Da mesma forma, a reforma agrária. Queremos o cumprimento das metas acertadas com os Movimentos Sem-Terra. É inaceitável o ajuste fiscal que impõe cortes reduzindo as metas e a qualidade dos assentamentos. Temos que engrossar as marchas do “Abril vermelho” que o MST está organizando. O lugar da esquerda deve ser junto a essas mobilizações, onde faremos a real disputa dos rumos do PT e do governo Lula.
Mas será decisivo para o êxito dessa tática a unidade da esquerda petista. A unidade fornecerá o potencial de atração da opinião pública, dos petistas e dos movimentos organizados descontentes com o governo e o PT. Reafirmamos trechos da recente carta divulgada pela Alternativa Socialista, Brasil Socialista e Fórum Socialista: o PED é apenas um momento dessa unidade (mas fundamental), que precisa se consolidar para dar conta das tarefas que temos na luta social, política e parlamentar. A Carta aos Petistas e às Petistas e o Seminário sobre os 2 anos do Governo Lula e do PT foram atos importantes, que teoricamente acumularam para a unidade da esquerda petista. Mesmo reconhecendo a legitimidade da disputa política pela hegemonia desta unidade, não podemos deixar de registrar o perigoso movimento hegemonista que compromete a unidade que pretendemos no PED (e para além dele) entre os vários agrupamentos, tendências e mandatos da esquerda do PT.

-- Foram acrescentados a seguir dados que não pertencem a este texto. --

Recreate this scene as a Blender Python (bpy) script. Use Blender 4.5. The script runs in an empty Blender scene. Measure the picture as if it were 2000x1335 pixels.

Queremos estar juntos no PED, nos movimentos sociais e na opinião pública, disputando os rumos do governo Lula e do PT. A desunião da esquerda significará, vergonhosamente, a nossa incapacidade como dirigentes de esquerda para tentar tornar real a possibilidade de uma transição antineoliberal, na perspectiva do socialismo democrático.
Gilmar Machado é deputado federal e Gilberto Neves é membro do diretório nacional do PT.